Methods like that are supported specifically by Charon, by means of its
own subscription model based on
XEP-0060 (PubSub).
When a server supports broadcasting updates of a certain type (e.g.
for the game state or pending moves), it creates one node per notification
type with its XMPP pubsub service. Let's say the nodes are node-state and
node-pending, and the service is pubsub.server.
In this case, the server includes the notifications it supports in any "pong"
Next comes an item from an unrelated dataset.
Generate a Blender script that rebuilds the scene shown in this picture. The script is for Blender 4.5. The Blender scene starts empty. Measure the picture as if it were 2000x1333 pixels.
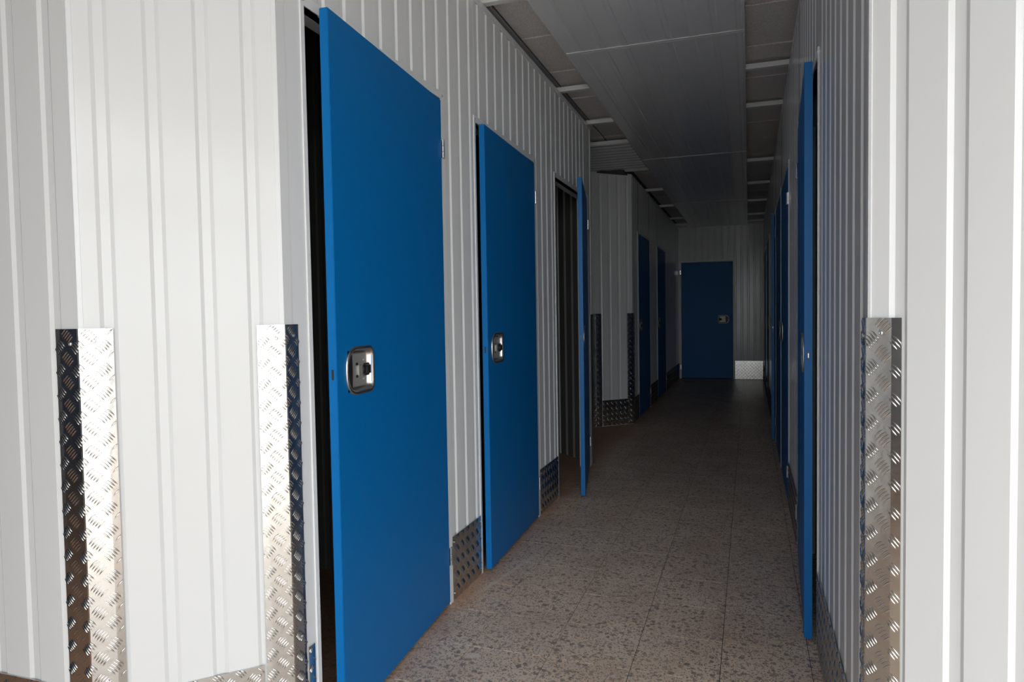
import bpy, bmesh, math, random
from mathutils import Vector, Matrix
random.seed(7)
S = bpy.context.scene
COL = S.collection

# ------------------------------------------------------------------ camera
cd = bpy.data.cameras.new('camera'); cam = bpy.data.objects.new('camera', cd); COL.objects.link(cam)
rt = Vector((0.947, 0.321, -0.016)); fw = Vector((-0.322, 0.946, -0.040))
fw.normalize(); rt = (rt - fw * rt.dot(fw)).normalized(); up = rt.cross(fw)
M = Matrix((rt, up, -fw)).transposed().to_4x4(); M.translation = (0, 0, 1.2)
cam.matrix_world = M
cd.sensor_width = 36; cd.lens = 1363.0 / 2000 * 36; cd.clip_start = 0.02
S.camera = cam

# ------------------------------------------------------------------ world, light, exposure
w = bpy.data.worlds.new('world'); S.world = w; w.use_nodes = True
bg = w.node_tree.nodes['Background']
bg.inputs[0].default_value = (0.95, 0.985, 1.0, 1); bg.inputs[1].default_value = 6.8      # bright overcast sky outside the lobby doorway
OPENINGS = ((-0.62, 4.0),)     # openings of the lobby wall behind the camera, x0 to x1
for x0, x1 in OPENINGS:
    la = bpy.data.lights.new('daylight_portal', 'AREA'); la.shape = 'RECTANGLE'; la.size = x1 - x0; la.size_y = 2.66; la.energy = 1
    la.cycles.is_portal = True   # a portal gives off no light: it guides the sampling of the sky
    lo = bpy.data.objects.new('daylight_portal', la); COL.objects.link(lo); lo.location = ((x0 + x1)/2, -1.62, 1.33); lo.rotation_euler = (math.radians(90), 0, 0)
sn = bpy.data.lights.new('sun', 'SUN'); sn.energy = 3.5; sn.angle = math.radians(1); sn.color = (1, .96, .9)      # high sun from behind the building: it lights the yard only
so = bpy.data.objects.new('sun', sn); COL.objects.link(so); so.rotation_euler = (math.radians(-38), 0, math.radians(14))
S.view_settings.view_transform = 'Standard'; S.view_settings.look = 'None'
S.view_settings.gamma = 1; S.view_settings.exposure = 0
try: S.view_settings.use_curve_mapping = False
except Exception: pass

# ------------------------------------------------------------------ materials
def mat(name, col, rough=.5, metal=0., spec=.5):
    m = bpy.data.materials.new(name); m.use_nodes = True
    b = m.node_tree.nodes['Principled BSDF']
    b.inputs['Base Color'].default_value = (*col, 1); b.inputs['Roughness'].default_value = rough
    b.inputs['Metallic'].default_value = metal; b.inputs['Specular IOR Level'].default_value = spec
    return m
class NT:
    def __init__(s, m): s.t = m.node_tree; s.n = s.t.nodes; s.b = s.n['Principled BSDF']
    def new(s, k, **kw):
        n = s.n.new(k)
        for a, v in kw.items():
            if hasattr(n, a): setattr(n, a, v)
            else: n.inputs[a.replace('_', ' ')].default_value = v
        return n
    def l(s, a, b): s.t.links.new(a, b)
    def pos(s): return s.new('ShaderNodeNewGeometry').outputs['Position']
    def bump(s, h, strength, dist):
        b = s.new('ShaderNodeBump'); b.inputs['Strength'].default_value = strength; b.inputs['Distance'].default_value = dist
        s.l(h, b.inputs['Height']); s.l(b.outputs[0], s.b.inputs['Normal'])
def ramp(t, fac, stops, interp='LINEAR'):
    r = t.new('ShaderNodeValToRGB'); r.color_ramp.interpolation = interp
    e = r.color_ramp.elements
    while len(e) < len(stops): e.new(.5)
    for i, (p, c) in enumerate(stops): e[i].position = p; e[i].color = (*c, 1)
    t.l(fac, r.inputs[0]); return r.outputs[0]
def mix(t, f, a, b, mode='MIX'):
    m = t.new('ShaderNodeMix'); m.data_type = 'RGBA'; m.blend_type = mode
    for k, v in ((0, f), (6, a), (7, b)):
        if hasattr(v, 'links'): t.l(v, m.inputs[k])
        else: m.inputs[k].default_value = v if not isinstance(v, tuple) else (*v, 1)
    return m.outputs[2]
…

presence sent to a newly connected client (in addition to the pong tag):
<presence to="player@server/resource">
<pong xmlns="https://xaya.io/charon/" />
<notifications xmlns="https://xaya.io/charon/" service="pubsub.service">
<notification type="state">node-state</notification>
<notification type="pending">node-pending</notification>
</notifications>
</presence>
Also, whenever the server detects an update to one of the states it provides
subscription notifications for, it publishes an <update> stanza
to the corresponding pubsub node
with a payload that contains the updated value as JSON data
(in the same way it is returned from the waitfor* RPC method):
<item>
<update xmlns="https://xaya.io/charon/" type="state">
<raw>"NEW BEST BLOCK HASH"</raw>
</update>
</item>
<item>
<update xmlns="https://xaya.io/charon/" type="pending">
<raw>
{
"version": 42,
"pending": {"foo": "bar"}
}
</raw>
</update>
</item>
The Charon client, when it needs support for a particular RPC method like
waitforchange, will select a server that announces a pubsub node for the
required type. It will then subscribe to updates on that node, and use this
to keep its own "copy" of the current state. From that, it can handle
RPC methods just like an ordinary GSP would.